Doch nicht alle akzeptieren diese Ungerechtigkeit. Viele zivilgesellschaftliche Organisationen fordern längst keinen kosmetischen „grünen Tourismus“ mehr, sondern eine grundsätzliche Systemtransformation. Das Netzwerk Stay Grounded bündelt  inzwischen Hunderte von Organisationen. Sie fordern nicht nur technische Lösungen, sondern einen grundsätzlichen Systemwandel. Ihre Strategie: Mobilisierung gegen Flughafenausbau, Nachtflüge und klimaschädliche Mobilität sowie progressive Besteuerung und strikte Regulierung von Vielfliegern und SAF-Projekten. Klimagerechtigkeit heißt für sie, weniger zu fliegen, lokale und nachhaltige Reisen zu fördern sowie internationale Mechanismen für „Loss and Damage“ zu verankern, die tatsächlich für globale Umweltfolgen und soziale Schäden aufkommen. Gefordert sind verbindliche Nachhaltigkeitskriterien für Flugkraftstoffe, klare Grenzen für Kompensationsprogramme und eine stärkere Regulierung internationaler Fluggesellschaften – damit Mobilität kein exklusives Privileg bleibt, während die Kosten auf vulnerable Regionen abgewälzt werden.

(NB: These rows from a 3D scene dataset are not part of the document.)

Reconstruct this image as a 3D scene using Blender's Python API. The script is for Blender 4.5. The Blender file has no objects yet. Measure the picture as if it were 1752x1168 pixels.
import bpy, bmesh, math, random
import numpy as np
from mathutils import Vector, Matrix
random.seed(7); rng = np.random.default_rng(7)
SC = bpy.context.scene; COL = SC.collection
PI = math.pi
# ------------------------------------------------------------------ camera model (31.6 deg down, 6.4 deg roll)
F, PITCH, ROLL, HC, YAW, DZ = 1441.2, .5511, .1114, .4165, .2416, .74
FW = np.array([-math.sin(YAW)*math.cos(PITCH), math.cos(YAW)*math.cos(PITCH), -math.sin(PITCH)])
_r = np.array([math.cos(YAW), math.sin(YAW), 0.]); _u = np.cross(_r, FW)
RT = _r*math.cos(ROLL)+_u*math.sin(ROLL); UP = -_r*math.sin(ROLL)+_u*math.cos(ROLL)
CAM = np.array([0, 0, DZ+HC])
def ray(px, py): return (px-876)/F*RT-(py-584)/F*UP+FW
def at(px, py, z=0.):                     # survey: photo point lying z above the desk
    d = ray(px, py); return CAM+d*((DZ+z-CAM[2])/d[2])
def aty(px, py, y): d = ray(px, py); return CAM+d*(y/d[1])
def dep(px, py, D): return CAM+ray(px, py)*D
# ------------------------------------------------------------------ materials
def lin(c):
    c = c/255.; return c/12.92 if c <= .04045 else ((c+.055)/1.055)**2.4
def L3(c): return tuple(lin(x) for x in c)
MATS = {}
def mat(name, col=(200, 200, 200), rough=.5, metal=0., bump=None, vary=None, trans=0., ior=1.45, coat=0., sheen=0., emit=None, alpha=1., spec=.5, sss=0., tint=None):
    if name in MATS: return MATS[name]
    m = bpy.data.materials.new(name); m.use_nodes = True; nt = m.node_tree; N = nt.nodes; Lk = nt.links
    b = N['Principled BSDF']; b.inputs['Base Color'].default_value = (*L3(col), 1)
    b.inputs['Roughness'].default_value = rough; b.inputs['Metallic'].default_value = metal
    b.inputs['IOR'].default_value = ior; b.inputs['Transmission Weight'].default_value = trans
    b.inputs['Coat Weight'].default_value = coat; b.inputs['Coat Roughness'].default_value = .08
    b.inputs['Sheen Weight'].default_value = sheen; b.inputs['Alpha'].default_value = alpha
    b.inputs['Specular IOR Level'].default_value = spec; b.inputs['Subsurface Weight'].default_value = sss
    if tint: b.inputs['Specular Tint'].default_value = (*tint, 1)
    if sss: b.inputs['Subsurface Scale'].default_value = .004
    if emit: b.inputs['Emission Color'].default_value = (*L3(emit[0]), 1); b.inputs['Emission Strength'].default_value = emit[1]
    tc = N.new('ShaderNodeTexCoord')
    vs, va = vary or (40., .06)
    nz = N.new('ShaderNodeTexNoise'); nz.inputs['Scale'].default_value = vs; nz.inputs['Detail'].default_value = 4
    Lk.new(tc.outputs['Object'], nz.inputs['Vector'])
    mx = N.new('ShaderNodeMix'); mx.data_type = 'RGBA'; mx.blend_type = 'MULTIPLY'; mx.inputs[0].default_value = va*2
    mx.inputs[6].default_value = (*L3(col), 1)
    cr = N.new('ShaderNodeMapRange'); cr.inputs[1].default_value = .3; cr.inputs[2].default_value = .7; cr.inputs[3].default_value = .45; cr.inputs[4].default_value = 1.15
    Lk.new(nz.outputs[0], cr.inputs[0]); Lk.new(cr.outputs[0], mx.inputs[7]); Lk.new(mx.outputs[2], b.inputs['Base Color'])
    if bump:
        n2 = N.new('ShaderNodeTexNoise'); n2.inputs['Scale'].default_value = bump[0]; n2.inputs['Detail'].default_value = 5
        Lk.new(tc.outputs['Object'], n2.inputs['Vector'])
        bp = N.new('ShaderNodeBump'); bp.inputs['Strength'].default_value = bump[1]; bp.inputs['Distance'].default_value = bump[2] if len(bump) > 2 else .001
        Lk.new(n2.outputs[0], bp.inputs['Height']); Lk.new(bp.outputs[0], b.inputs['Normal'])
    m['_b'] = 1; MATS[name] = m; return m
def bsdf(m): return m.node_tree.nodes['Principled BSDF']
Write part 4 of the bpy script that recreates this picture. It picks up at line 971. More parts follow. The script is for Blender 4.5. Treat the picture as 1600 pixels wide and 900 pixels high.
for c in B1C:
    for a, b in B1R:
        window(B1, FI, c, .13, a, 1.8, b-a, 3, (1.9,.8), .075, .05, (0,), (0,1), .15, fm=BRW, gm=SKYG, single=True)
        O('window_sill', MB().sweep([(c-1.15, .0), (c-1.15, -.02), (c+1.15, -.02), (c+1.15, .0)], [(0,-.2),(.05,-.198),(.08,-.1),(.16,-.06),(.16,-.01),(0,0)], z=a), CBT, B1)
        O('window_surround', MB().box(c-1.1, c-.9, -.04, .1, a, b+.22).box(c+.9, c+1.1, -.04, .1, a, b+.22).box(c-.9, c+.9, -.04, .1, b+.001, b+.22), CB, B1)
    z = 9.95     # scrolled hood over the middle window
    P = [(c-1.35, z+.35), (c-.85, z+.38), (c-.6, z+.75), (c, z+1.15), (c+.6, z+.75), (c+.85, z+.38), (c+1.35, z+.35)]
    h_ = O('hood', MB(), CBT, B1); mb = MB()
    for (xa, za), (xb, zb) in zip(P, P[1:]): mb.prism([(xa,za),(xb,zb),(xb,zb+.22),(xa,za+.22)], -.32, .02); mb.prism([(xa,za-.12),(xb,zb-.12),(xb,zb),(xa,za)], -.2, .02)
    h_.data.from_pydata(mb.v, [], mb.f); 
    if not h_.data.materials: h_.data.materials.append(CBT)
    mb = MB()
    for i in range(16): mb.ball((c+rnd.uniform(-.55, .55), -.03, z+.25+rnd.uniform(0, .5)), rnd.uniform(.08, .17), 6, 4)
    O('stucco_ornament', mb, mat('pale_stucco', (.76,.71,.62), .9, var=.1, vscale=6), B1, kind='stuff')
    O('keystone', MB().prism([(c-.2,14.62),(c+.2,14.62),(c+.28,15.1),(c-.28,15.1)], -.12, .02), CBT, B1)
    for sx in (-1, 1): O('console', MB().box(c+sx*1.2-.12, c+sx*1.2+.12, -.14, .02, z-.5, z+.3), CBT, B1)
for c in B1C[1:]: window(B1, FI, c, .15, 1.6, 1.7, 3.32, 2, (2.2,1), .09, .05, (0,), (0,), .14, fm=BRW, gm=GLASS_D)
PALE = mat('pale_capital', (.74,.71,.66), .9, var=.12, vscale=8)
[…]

Warum technischer Optimismus nicht ausreicht

Der Blick nach Paraguay zeigt: Erst wenn Machtverhältnisse, Ressourcen und Klimafolgen gerechter verteilt werden, kann Mobilität als Entwicklungschance gelten, nicht als neue Form der globalen Ausbeutung. Technische Fortschritte und Effizienzgewinne greifen zu kurz, wenn sie soziale und ökologische Risiken ignorieren. Solange Nachfrage und Wachstum ungebremst bleiben und Nachhaltigkeit vor allem als Marketingargument dient, verschärft auch Fliegen mit SAF die Belastungen, statt sie zu lösen. Klimagerechtigkeit im internationalen Tourismus verlangt daher mehr als neue Kraftstoffe – nämlich globale Solidarität, faire Lastenverteilung und einen Bruch mit der Wachstumslogik der Luftfahrt. Die Debatte um SAF, grünen Tourismus und innovative Mobilität steht erst am Anfang. Der Wandel in Richtung ökosozialer Transformation bleibt aber unverzichtbar. Andernfalls bleibt grünes Fliegen ein Privileg für wenige und eine Last für viele.